Similarly, Nigeria has a large leather industry with Italy and Spain as the largest destinations of Nigerian leather, covering over 71 percent of total Nigerian exports, In 2013, Italy, known widely as a producer of quality shoes and leather products, spent $355.63 million on purchasing sheep and goat skins from Nigeria. However, Leathermag International revealed that Nigeria imports around $500 million worth of leather products every year, including 80 million pairs of shoes.
Experts are of the opinion that including value additions to exports in the country will contribute to the country’s economic development and GDP, it will generate more income and also provide jobs, thereby reducing the high unemployment rate.

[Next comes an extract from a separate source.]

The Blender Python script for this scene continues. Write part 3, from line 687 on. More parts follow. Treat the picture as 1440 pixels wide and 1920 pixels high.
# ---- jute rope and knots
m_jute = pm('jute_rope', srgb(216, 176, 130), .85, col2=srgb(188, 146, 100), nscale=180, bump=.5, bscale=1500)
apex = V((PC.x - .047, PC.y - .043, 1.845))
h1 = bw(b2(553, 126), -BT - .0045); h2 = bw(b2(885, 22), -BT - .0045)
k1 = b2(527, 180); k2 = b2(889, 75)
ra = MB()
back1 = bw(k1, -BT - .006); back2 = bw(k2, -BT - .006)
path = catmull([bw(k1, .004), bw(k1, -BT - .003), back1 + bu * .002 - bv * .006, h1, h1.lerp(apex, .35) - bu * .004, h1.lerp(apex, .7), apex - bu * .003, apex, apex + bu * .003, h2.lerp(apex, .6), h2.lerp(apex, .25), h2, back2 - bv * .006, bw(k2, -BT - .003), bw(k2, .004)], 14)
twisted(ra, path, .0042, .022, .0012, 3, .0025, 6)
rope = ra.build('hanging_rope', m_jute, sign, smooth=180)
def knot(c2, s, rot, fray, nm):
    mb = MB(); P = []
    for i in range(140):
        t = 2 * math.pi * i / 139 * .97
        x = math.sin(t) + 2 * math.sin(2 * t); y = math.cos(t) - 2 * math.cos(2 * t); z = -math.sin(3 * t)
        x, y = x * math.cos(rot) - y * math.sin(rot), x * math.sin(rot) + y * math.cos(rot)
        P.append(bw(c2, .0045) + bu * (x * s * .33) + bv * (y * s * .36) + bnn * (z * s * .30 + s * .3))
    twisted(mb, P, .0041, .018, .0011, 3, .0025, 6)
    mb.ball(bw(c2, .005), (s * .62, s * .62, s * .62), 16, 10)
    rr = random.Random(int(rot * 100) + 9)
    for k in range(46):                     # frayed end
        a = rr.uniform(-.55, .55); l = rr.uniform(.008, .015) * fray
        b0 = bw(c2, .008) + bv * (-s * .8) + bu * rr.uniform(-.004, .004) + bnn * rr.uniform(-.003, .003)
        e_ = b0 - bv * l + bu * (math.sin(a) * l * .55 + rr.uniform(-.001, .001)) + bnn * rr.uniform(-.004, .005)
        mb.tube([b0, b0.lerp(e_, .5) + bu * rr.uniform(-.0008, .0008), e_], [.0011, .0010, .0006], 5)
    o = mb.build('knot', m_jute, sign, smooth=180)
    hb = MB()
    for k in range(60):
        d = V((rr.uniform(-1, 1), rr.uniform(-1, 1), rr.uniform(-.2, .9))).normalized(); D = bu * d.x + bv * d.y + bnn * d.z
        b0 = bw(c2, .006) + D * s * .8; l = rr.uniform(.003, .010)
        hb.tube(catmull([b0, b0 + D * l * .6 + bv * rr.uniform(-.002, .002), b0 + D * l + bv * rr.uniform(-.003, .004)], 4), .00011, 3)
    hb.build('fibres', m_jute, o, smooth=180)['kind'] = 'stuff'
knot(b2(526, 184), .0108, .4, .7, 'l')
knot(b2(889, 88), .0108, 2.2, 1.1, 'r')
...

Speaking at a trade forum held recently, Ebenezer Onyeagwu, GMD/CEO, Zenith Bank, advised that it is necessary for manufacturers and farmers as well to incorporate value addition into the export process in order to fully utilize and enjoy the substantial benefits.
“We need to improve our primary production so we can increase and expand the value chain. We are not generating enough income from exports, and we need to explore research and incorporate value addition in our export in order to effectively utilize it. We also need to change our taste buds,” Onyeagwu said.
He noted that beyond processing cassava for cassava flakes, other products like starch, glucose, sorbitol can be exported for more income.
Similarly, Oluwasegun Osidipe, director, Economics & Statistics department, MAN told Businessday in 2019 that the country’s uncompetitive production environment, poor value addition culture and low capacity utilization will push Nigeria to an unfavorable position in the African Continental Free Trade Area (AFCFTA).
“Nigerian manufacturers need to be innovative and different by incorporating a high level of value addition because many of the countries involved in the trade agreement have the same products and resources,” he said.